Hani bir dükkana girmeden önce vitrinde sergilenen ne varsa, içeride de onun gibiler vardır ya işte aynen bunun gibi. İnsan konuştuğunda zihninden neler geçiyor, gönlünde neler topluyor bunların hepsini karşı tarafa görünür kılar. Bir de şundan bahsedeyim -lik ekine dikkat edin derim. Dilin tadına varmak için diğer "ek"ler gibi "-lik" ekininde işlevini bilmek iyi olur. Bir şeyin benzerlerini barındıran mekan anlamı kazandırır kelimeye.

Örnek verelim. Kitaplık; kitapların olduğu dolap. Odunluk; odunların olduğu mekan. Aynı zamanda insanlık, Türklük gibi, Müslümanlık gibi soyut kavramları da belirtir. Bir de çaydanlık gibi alet edevatı da belirtebilir. Lakin "kimliğimiz" kelimesinde toplayıcı bir özellik vardır. Senin-benim birçok özelliğimizi bir araya getiren "kimsin?" sorusunun cevabı toplanmıştır. İşaret ettiğimiz gibi beni ben yapan düşünce ve davranışların toplamıdır "kimlik." Ve bu kimlik de nerede taşınır? Dilde taşınır.
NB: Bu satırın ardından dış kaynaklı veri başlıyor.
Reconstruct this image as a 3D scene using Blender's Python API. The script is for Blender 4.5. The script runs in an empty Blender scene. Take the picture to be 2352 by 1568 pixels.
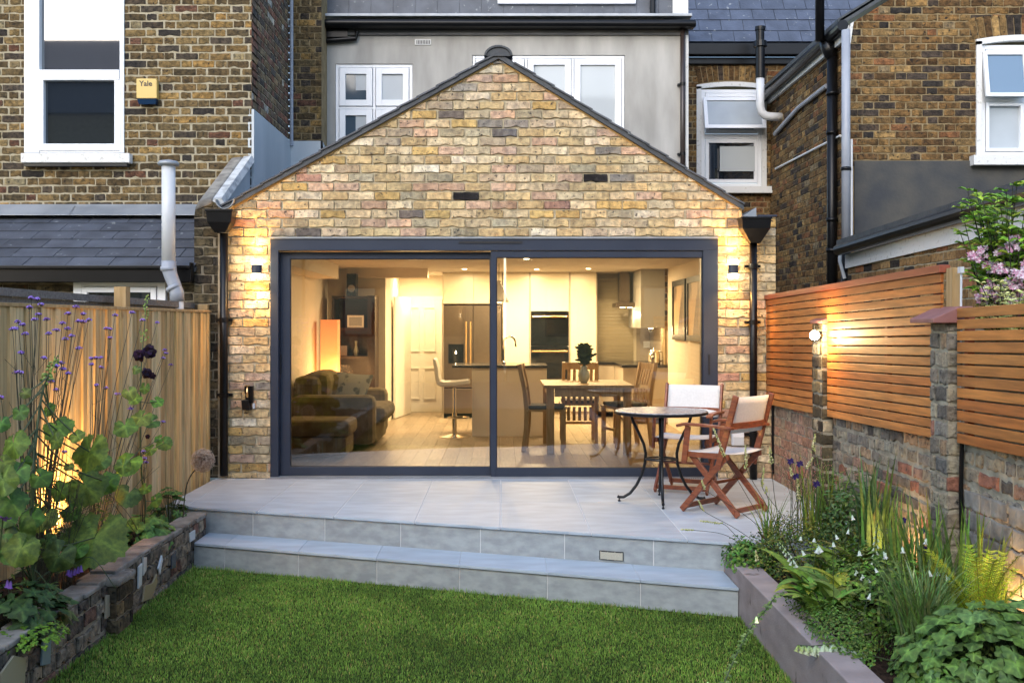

Devletin verdiği kimliği cüzdanda ya da çantamızı taşıyoruz ama kültürümüzün verdiği kimliği dilimizde taşıyoruz ve dilimizle insanlara nasıl biri olduğumuzu anlatmış oluyoruz. Bu sebeble dilimiz kimliğimizdir sözü bence çok anlamlıdır.

Bazı yazarlar diyor ki insanlar bir dil ve kültür havzası içinde dünyaya gelir, diyorlar. İçinde yaşadığı toplumun kültürünü alır ve onun kelimelerini kullanır. O yüzden bir insan konuştuğu zaman hatta bırakın konuşmayı, kısa bir yazı yazsın, kim olduğunu söyleyebiliriz iyi bir tahlilci isek. Gönül ikliminde samimi olarak ortaya çıkan bir takım cümleler, mutlaka ama mutlaka bizi ele verir ve kimliğimizi yansıtır.